Sore throat healed, fresh perspective gained
One night I awoke with a very sore throat. It got worse throughout the night, and in the morning, the thoughts that came were along these lines: “Well, now I won’t have to go out today – I can just take it easy.” “I wonder if I should reach out now to get a sub for the Sunday School class I’m teaching later this week.”
It was that latter thought – after probably 20 minutes of this sort of drifting along – that really caught my attention. As a practicing Christian Scientist, I’m used to addressing discord – including sickness – through prayer. That thought was a huge wake-up call that I was starting from the wrong premise. Sure, I could pray...but if my starting point was that I was just along for the ride, what did that mean about the ever-presence of God, the divine Love that I would be turning to in my prayer? Had divine Love left me in the first place, allowing me to become sick?
Jesus’ teachings and example allow for no such separation of God and man (which includes everyone). Mary Baker Eddy explains in the textbook of Christian Science, “Science and Health with Key to the Scriptures”: “Jesus beheld in Science the perfect man, who appeared to him where sinning mortal man appears to mortals. In this perfect man the Saviour saw God’s own likeness, and this correct view of man healed the sick” (pp. 476-477).
Jesus did not assess a sad situation, try to suss out its cause, and then pray that God would come and fix that situation. He faithfully looked to God and to what Mrs. Eddy would term the Science, the law, of God, to see what God saw: creation as spiritual, harmonious, and flawless, the expression of infinite Spirit and Love. This brought about healing.
One illustration of this is the healing of a blind man related in the Gospel of John (see chap. 9, verses 1-7). Rather than working out from a premise of inevitable blindness, or looking for a cause for the blindness, Jesus declared that God’s glory was going to be manifested. He literally spat on the very symbol of man’s supposed materiality, the dust of the ground, symbolically revealing the truth of this man’s intact nature. And indeed, the man was healed.
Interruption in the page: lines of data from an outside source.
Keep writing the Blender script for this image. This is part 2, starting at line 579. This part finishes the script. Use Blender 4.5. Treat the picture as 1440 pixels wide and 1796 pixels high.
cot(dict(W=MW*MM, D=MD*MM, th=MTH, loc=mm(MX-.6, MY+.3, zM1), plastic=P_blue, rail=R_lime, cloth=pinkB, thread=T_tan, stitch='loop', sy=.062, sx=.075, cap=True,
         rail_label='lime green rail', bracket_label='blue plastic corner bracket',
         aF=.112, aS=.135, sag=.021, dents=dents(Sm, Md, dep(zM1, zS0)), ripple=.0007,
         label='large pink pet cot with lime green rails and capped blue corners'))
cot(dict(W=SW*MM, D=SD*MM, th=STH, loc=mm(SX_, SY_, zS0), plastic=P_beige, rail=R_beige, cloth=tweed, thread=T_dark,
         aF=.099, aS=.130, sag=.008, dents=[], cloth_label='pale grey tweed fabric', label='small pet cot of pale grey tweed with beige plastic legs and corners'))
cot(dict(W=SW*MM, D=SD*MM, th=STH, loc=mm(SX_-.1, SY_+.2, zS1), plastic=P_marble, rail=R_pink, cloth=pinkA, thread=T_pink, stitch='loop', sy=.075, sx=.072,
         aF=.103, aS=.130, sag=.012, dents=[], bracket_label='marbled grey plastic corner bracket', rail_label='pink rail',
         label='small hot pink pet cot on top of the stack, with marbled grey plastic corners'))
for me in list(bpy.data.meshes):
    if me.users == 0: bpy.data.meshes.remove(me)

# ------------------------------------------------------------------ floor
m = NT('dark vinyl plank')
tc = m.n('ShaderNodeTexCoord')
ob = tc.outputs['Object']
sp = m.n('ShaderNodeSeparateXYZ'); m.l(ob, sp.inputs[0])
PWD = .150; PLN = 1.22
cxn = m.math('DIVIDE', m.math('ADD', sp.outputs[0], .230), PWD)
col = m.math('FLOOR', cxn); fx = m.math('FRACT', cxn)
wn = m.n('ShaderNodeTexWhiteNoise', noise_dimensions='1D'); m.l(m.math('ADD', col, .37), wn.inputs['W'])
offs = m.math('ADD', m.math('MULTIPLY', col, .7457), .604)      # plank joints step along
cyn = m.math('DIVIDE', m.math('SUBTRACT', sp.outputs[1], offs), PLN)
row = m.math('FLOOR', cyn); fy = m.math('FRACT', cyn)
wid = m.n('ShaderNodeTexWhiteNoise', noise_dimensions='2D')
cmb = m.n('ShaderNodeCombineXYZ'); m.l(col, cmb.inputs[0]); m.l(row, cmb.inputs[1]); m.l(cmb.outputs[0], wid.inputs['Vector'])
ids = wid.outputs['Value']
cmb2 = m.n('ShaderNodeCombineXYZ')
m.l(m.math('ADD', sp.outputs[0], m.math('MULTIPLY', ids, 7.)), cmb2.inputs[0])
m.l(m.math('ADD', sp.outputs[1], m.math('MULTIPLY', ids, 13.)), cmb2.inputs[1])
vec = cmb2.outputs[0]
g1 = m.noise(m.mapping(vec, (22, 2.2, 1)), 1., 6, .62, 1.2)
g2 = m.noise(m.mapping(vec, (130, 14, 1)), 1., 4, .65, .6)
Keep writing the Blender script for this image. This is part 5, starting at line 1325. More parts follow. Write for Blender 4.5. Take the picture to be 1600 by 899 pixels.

So, back to my rough morning. When I saw that I had been working from a faulty premise (and, admittedly, a slyly selfish one – “Ooh, goody, I won’t have to do stuff for a while because I’m sick”), I realized that there was a better option. Instead of going along with that and approaching the situation from that basis, I could practice being faithful to Jesus’ teachings, knowing that they are indeed applicable today.
I immediately rejoiced that God had never left me, and consequently there was no time that I was out of God’s care. So I didn’t need to inform God that I had fallen out of His care and needed Him to come pick me up.
Now, God in His mercy and love certainly isn’t waiting for us to word our prayer in some particular way before helping us. But it’s to our benefit to avail ourselves of the ever-present, perfect nature of God’s care, rather than merely hoping God will come around. The spiritual fact that God never ceases maintaining and caring for each one of us as His beloved child is a powerful basis for prayer that heals.
With such joy in my heart, I smiled for the first time that morning. I knew that God had never left me, and I knew that I was healed. I had woken up in a new way to the fact of God’s ever-presence, and this fresh view of God illuminated a fresh view of myself as His reflection, as well. I indeed felt perfectly free and normal, without a trace of discomfort, and remained that way.
To know God as Spirit is to know our true nature as God’s spiritual expression. Each of us has the right to begin from the standpoint of infinite Spirit’s presence and wholeness, and to experience the healing that this premise offers.